No matter where you look: the timetables, the crew uniforms, the dishware, the website, the seat trim, the advertising, the signage, the apps, even the Senator Lounge furniture, yellow adds a cheerful, definite, approachable warmth to the otherwise austere dryness of a dark blue world.

And yet today the airline proudly unveiled their divestiture from warm approachability into a maze of invisibility, while simultaneously demoting their crane from yellow to white on its 100th birthday.

The airline’s head of marketing, Alexander Schlaubitz, insists that “the crane was never intended to be over yellow. It was quite coincidental.”

But Spohr, who proudly sported golden socks on stage, added that yellow would still be an “emotional” part of the brand and will be used in an “even more targeted way.”

Related: Op-Ed: Lufthansa’s New Livery Is Everything That’s Wrong With Branding

At the end of the day, the new paint scheme probably won’t make much of a dent to Lufthansa’s northbound revenue curves.

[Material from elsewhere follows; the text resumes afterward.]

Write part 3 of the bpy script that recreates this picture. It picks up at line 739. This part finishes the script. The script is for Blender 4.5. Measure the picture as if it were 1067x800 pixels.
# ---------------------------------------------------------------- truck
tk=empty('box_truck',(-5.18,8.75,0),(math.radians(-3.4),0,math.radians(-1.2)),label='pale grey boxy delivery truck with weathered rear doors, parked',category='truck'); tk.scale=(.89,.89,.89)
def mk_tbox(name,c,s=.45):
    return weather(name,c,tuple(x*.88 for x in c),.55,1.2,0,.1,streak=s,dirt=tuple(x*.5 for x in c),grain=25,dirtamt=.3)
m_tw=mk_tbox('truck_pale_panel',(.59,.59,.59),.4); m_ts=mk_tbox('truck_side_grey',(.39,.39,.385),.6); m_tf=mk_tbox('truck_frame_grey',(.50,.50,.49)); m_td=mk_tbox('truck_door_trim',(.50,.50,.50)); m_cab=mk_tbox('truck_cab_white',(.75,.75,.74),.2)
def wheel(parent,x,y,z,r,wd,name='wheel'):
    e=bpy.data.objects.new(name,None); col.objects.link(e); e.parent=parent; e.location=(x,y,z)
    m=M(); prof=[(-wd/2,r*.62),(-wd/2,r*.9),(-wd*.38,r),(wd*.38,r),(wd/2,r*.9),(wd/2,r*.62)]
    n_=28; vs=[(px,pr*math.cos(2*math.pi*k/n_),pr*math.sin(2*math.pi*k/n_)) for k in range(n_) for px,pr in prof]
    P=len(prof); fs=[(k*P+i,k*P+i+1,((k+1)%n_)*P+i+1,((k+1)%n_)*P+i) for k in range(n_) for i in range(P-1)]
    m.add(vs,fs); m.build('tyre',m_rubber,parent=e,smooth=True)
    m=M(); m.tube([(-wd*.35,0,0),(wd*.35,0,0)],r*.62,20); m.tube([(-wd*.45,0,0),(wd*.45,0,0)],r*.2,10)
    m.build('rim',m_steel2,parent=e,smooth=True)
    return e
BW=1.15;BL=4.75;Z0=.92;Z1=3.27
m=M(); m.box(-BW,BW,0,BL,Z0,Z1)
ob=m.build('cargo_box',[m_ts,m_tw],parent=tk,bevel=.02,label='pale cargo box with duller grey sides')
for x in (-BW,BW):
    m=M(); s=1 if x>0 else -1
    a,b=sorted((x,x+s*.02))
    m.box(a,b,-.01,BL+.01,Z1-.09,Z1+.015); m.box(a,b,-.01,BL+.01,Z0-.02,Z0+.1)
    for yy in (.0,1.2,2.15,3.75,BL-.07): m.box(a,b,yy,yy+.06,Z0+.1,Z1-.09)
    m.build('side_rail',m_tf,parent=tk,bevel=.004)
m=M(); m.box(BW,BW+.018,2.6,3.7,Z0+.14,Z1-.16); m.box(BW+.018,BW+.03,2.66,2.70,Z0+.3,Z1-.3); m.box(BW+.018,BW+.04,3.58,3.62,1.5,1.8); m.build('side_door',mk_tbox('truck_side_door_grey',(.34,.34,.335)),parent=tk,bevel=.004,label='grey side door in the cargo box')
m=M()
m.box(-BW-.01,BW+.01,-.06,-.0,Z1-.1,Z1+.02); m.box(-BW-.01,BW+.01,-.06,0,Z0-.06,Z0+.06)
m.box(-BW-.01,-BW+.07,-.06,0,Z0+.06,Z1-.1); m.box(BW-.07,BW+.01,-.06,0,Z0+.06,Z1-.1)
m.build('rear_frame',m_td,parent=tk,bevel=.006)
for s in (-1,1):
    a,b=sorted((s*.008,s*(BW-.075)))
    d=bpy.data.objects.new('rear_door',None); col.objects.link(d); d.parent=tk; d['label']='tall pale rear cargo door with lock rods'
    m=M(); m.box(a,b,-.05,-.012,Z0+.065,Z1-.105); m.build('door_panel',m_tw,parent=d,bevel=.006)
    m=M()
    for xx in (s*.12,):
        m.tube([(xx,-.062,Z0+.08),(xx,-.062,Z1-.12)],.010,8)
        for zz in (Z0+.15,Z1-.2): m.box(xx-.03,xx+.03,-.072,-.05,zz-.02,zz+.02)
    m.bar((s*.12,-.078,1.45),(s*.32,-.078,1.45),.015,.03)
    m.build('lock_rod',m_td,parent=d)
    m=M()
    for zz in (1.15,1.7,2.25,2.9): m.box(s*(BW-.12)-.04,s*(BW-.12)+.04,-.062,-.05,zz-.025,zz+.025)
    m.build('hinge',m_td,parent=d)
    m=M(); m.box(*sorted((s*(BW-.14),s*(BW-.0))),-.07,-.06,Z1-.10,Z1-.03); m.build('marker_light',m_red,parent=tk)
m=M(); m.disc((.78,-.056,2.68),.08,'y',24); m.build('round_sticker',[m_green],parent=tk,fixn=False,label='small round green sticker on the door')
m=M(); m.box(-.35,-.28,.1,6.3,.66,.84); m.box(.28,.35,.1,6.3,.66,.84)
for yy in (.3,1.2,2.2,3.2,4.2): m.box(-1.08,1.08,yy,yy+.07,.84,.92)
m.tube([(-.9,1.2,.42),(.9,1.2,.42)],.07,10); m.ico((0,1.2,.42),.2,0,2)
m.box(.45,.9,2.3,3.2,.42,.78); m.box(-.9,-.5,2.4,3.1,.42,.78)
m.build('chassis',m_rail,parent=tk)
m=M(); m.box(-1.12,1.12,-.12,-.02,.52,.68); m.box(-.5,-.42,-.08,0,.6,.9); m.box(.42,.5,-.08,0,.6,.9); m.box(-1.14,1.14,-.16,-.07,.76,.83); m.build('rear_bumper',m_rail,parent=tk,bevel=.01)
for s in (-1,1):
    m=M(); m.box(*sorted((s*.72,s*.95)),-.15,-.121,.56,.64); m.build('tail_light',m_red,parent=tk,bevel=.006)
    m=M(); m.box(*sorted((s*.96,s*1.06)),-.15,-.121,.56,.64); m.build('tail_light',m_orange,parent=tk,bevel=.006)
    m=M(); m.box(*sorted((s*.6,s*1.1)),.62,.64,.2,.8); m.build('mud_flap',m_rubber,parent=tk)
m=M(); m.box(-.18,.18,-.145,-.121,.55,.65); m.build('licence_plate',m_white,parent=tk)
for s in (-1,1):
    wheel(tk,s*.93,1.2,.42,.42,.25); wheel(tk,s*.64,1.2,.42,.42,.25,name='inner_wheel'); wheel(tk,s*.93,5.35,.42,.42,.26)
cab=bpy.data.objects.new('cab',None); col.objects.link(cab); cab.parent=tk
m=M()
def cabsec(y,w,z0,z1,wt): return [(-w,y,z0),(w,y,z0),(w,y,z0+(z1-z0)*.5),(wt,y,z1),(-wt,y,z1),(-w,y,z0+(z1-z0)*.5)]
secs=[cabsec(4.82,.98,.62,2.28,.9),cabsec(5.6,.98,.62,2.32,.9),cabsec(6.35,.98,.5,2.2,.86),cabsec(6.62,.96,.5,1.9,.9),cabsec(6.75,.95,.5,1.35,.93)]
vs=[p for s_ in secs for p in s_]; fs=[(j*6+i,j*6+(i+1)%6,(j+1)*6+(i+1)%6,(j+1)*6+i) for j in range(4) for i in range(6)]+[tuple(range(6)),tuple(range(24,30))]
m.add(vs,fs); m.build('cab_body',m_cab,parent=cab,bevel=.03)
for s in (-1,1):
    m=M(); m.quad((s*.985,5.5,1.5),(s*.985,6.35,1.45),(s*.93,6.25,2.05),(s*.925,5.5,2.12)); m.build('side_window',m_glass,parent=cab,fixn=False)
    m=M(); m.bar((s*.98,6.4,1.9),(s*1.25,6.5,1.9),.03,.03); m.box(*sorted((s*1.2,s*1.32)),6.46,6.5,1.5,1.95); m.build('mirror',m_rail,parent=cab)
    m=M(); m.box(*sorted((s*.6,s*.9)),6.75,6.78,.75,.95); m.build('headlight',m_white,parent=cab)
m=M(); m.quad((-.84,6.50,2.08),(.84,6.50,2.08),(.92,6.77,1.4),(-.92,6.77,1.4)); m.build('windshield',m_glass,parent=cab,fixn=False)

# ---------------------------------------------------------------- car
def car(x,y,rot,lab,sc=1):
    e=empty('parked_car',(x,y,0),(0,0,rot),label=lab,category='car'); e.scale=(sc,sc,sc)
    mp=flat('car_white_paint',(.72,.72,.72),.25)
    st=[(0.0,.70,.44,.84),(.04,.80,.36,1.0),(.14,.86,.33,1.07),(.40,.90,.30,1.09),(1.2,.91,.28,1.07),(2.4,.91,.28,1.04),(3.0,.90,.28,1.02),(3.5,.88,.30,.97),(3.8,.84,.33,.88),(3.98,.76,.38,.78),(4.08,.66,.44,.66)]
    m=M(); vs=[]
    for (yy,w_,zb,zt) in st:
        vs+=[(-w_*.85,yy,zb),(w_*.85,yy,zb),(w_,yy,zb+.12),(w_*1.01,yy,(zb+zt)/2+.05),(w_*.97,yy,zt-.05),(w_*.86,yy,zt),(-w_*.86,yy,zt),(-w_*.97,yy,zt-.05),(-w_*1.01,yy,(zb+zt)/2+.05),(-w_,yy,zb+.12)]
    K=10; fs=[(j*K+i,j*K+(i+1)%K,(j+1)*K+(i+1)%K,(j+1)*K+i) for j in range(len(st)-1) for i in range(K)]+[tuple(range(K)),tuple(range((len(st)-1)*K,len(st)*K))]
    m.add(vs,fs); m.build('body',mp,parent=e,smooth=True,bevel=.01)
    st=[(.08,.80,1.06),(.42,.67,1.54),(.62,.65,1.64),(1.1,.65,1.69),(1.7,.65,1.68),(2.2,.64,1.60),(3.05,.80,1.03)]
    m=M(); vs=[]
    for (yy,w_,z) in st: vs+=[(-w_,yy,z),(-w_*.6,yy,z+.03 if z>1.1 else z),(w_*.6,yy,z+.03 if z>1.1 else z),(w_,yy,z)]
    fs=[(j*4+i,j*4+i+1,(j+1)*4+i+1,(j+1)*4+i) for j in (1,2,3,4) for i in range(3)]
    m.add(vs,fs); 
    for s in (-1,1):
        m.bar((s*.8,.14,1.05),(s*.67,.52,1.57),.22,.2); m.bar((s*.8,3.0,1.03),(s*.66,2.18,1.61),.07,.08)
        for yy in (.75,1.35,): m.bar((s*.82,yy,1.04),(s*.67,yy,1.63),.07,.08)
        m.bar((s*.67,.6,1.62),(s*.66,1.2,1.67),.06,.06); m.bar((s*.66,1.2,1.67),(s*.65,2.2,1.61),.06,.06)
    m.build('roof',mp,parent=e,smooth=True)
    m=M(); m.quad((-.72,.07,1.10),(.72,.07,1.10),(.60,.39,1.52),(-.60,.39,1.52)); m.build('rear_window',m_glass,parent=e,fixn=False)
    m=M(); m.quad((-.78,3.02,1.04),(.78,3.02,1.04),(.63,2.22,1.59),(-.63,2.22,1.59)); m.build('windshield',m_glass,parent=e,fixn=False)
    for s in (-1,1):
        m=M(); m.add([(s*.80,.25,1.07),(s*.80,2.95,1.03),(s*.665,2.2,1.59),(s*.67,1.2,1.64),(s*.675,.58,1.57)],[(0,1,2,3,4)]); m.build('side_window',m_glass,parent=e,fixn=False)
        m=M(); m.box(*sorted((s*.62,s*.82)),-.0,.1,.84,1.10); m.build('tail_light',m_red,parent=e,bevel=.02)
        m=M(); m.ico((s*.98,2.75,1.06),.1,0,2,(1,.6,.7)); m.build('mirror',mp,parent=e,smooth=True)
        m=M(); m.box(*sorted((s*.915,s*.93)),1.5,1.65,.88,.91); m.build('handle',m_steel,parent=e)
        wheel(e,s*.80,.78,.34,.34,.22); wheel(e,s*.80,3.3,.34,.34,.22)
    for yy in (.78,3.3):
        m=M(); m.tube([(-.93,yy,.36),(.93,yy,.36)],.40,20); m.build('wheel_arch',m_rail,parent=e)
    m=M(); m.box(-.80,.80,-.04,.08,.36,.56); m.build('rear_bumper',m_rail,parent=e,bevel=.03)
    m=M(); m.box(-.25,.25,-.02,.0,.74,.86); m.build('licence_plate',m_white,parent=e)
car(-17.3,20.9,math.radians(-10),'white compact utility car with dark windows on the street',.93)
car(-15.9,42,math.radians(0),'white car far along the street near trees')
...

Harteveldt puts it best. “If people bought airline tickets solely on the basis of livery designs, Braniff would have never gone out of business.”

But the next time you happen to gaze out of a departure terminal window, you might look right past what used to be an arresting beacon of gold, one of the eye-catching brands of our lifetime and notice sadly that Lufthansa’s fried egg is gone.